TP: You know, this is very like what you were saying earlier with the Abdallahs. That is, you must have atonement, you must have a payment that is done objectively by God for our sin. But you must also have our connection with that atonement. You must have repentance, you must have faith. There must be an embracing of what God has done for us on our behalf for there to be a real change to happen. And from the point of view of God’s work, he does that in us by his Spirit. It’s the Spirit that connects us to the work of atonement, that therefore makes a new life and a whole new way of holding together mercy and justice possible.

PJ: Yes. And I think that’s where Paul is heading in Romans. This is only the third reference to the Spirit in Romans, but after this Romans 8 is all about the Holy Spirit. In fact, I think chapter 8 has more references to the Holy Spirit than any other chapter in the Bible. And so Paul is preparing the way for what he is going to say about this Spirit-led new life in Christ Jesus. 

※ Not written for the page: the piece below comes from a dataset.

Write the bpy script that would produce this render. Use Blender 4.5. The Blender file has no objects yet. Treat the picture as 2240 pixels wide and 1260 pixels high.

TP: But in the meantime, he’s saying that on its own, without the work of God’s Spirit in us to liberate us for a whole new life, if you just put people like us and the law together, you just get an increase of sin.

PJ: Yes, that’s all that happens. Condemnation, death. That’s all that happens. And so trying to renovate society by teaching the law is a lost cause. It will not work because we are sinful. We can’t blame the law, though. There’s nothing wrong with the law. It’s just that it doesn’t work for the purpose of renovating the human heart.

TP: And that’s what he also goes on to talk about in the second half of Romans 7, which we’ll talk about next week. He says that the law is good. That’s kind of the first big point he’s making. We’ve been released from the law in the same way we’ve been released from a marriage when we’ve died. The marriage law is good. And the law itself is good. It had the terrible effect of increasing sin because of who we are, but the law itself is good.

Next week in the second half of Romans 7, he’ll dig more into this facet of the fact that we’re not good, that there’s something wrong with us in our flesh, in the very way that we are, that renders us incapable of doing the good thing that we recognize in the law.